Its story began in 1893, when it was an undeveloped island decked with palm trees that had sprouted from a cargo of coconuts washed ashore from the wreck of a Spanish bark. Henry Flagler, one of the great developers of Florida during the early boom days, laid out the city. Soon Palm Beach had become the winter version of Newport for America’s richest families. Across the lake lies West Palm Beach, a “suburb” that is now 10 times larger than its neighbor city.

Lake Okeechobee

Sugar cane and more than 30 varieties of high quality vegetables are grown in south central Florida, the region surrounding Lake Okeechobee. Belle Glade, largest city of the area, is called “Winter Vegetable Capital of the World.” Lake Okeechobee, 730 square miles in area, is the second largest fresh-water body wholly within the U.S.


13  Fort Lauderdale


Fort Lauderdale

From the 16-page booklet:


A boat is almost as handy—and indispensable—as a car for getting around in Fort Lauderdale, the “Venice of America.” It is a city of neat, attractive islands laced by 165 miles of inland waterways—rivers, canals, inlets, and bays. Its Bahia-Mar Yacht Basin is one of the largest in the world. Three million tourists visit the city each year, and it is the New York Yankees’ training spot.

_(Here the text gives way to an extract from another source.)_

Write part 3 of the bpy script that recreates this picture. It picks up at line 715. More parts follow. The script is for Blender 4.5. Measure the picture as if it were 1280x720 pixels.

21  Southernmost House, Key West


Southernmost House, Key West

From the 16-page booklet:


A sunny, leisurely place with a flavor all its own is Key West, the southernmost city in the United States outside of Hawaii. The conversation you hear may be Spanish, or the cockney-like “Conch Talk” of the fishermen of English descent. Taste the unusual foods—the green turtle soup, turtle steaks, and key lime pie. Take a scenic ride in the Conch Train or in the Sea Horse, an amphibious vehicle. Visit the home of the late Ernest Hemingway, or the Audubon House, where John James Audubon, the artist-naturalist, lived and painted in the 1830’s. Go to the south end of Duval Street, where stands this house (the old Harris home), known as the southernmost house in the Continental United States. Or—just take it easy in the sun.

Perhaps, in the relaxed setting of Key West, Ponce de Leon would have found the secret of how not to grow old.